Drive responsibly and avoid the fines

Keeping North Carolina’s roads safe is the goal of the Highway Patrol
By Carole Howell
Drive responsibly and avoid the fines

With more than 78,000 miles of North Carolina highways, you may think that the odds are pretty good that you will escape the attention of a highway patrol officer.

But now you're sitting by the side of the interstate, blue lights flashing behind you. Staring straight ahead, you feel the eyes of your fellow motorists, passing by with a mixture of sympathy and relief that this time they have passed under the radar.

Chances are good that you were speeding. In 2012, the North Carolina State Highway Patrol issued citations for nearly 350,000 speeding violations, followed in number by registration and seatbelt violations.

"Once you've been stopped for one offense, it's possible to receive a verbal or written warning, and even be fined for additional violations depending on the type and severity of the offense," says First Sgt. Jeff Gordon of the NC Department of Public Safety, State Highway Patrol.

First Sgt. Gordon recommends the following for your safety, avoiding penalties and court costs, keeping your record clean, and making sure your auto insurance premiums don't increase.

Watch that speed

Every 17 minutes, someone is killed or injured in a speed-related accident on a North Carolina highway. If you have a car with cruise control, use it.

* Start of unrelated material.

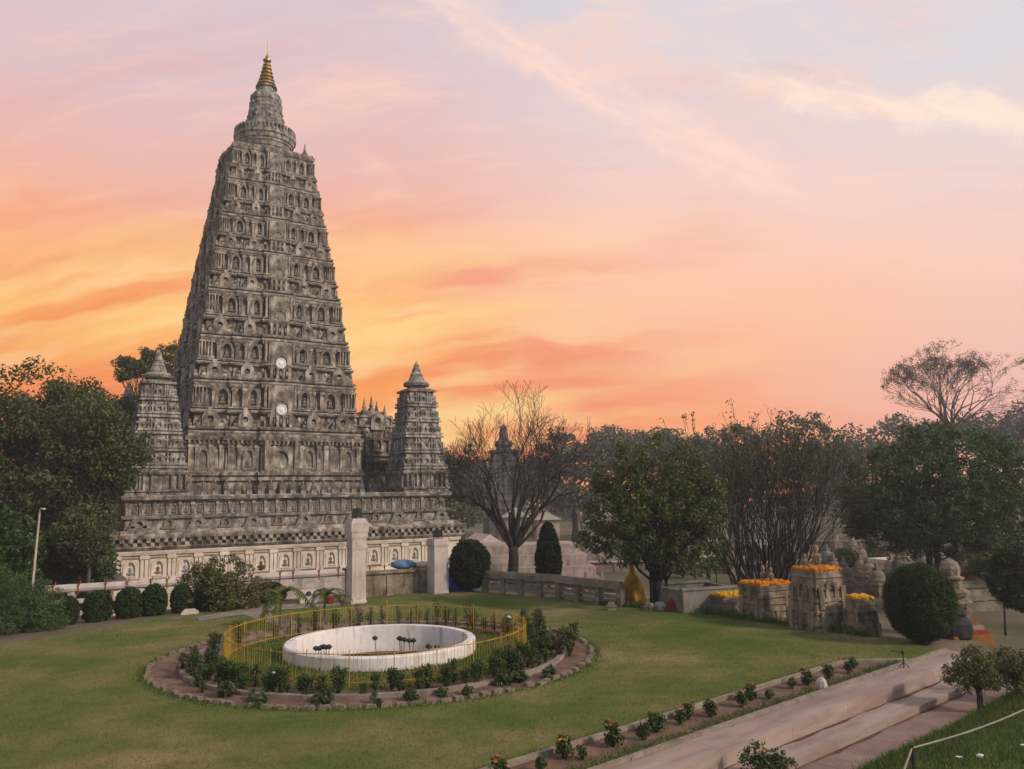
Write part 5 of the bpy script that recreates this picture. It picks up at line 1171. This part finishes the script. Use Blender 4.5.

Don't think that by keeping up with the flow of traffic you will not stand out for speeding.

Travel at a speed that is appropriate for conditions such as rain, snow and ice, wind, curves, ramps, roadway composition and construction zones. Going too fast through a work zone can result in fines as high as $250 and several points against your license.

Snap yourself safe

Always wear your seat belt and insist that your passengers buckle up. If you are unbelted during an accident, your airbag could hit your chest with the force of a baseball bat.

Children under the age of 8 and weighing less than 80 pounds should be restrained in a properly used and installed child safety seat or booster. Explore www.BuckleUpNC.org for specific information and the location of car seat checking stations in your county.

Drive straight and sober

Remember that it doesn't take a lot of alcohol to reach the legal limit of .08. Many people who are arrested for DWI often don't feel impaired. When in doubt, simply don't drive.

Being charged with driving while impaired is expensive. For a first offender who hires a lawyer for a trial, the cost can be at a minimum of $2,500. The fines alone can add up to $4,000.

Is your registration up to date?

Each year you receive a reminder to renew your registration. If you've moved, make sure that the state Department of Motor Vehicles has your current address so that there are no delays in receiving this important notification. To renew your registration, you must have completed a North Carolina safety inspection. Your registration expires at midnight on the last day of the month on your license plate sticker. After the 15th of the next month, the fine is $25 plus court costs.

Check your ride before you hit the road

If you are stopped for an equipment violation, it's possible that the patrolman has noticed a burned-out light or turn signal, unsafe tires, improper exhaust, or a cracked windshield. All of these equate to the possibility of causing a collision due to faulty equipment.

"Through enforcement and education, the Highway Patrol serves to provide safe and efficient transportation for all motorists traveling on North Carolina roadways," says First Sgt. Gordon. "Our ultimate goal is to prevent injuries and deaths on North Carolina highways."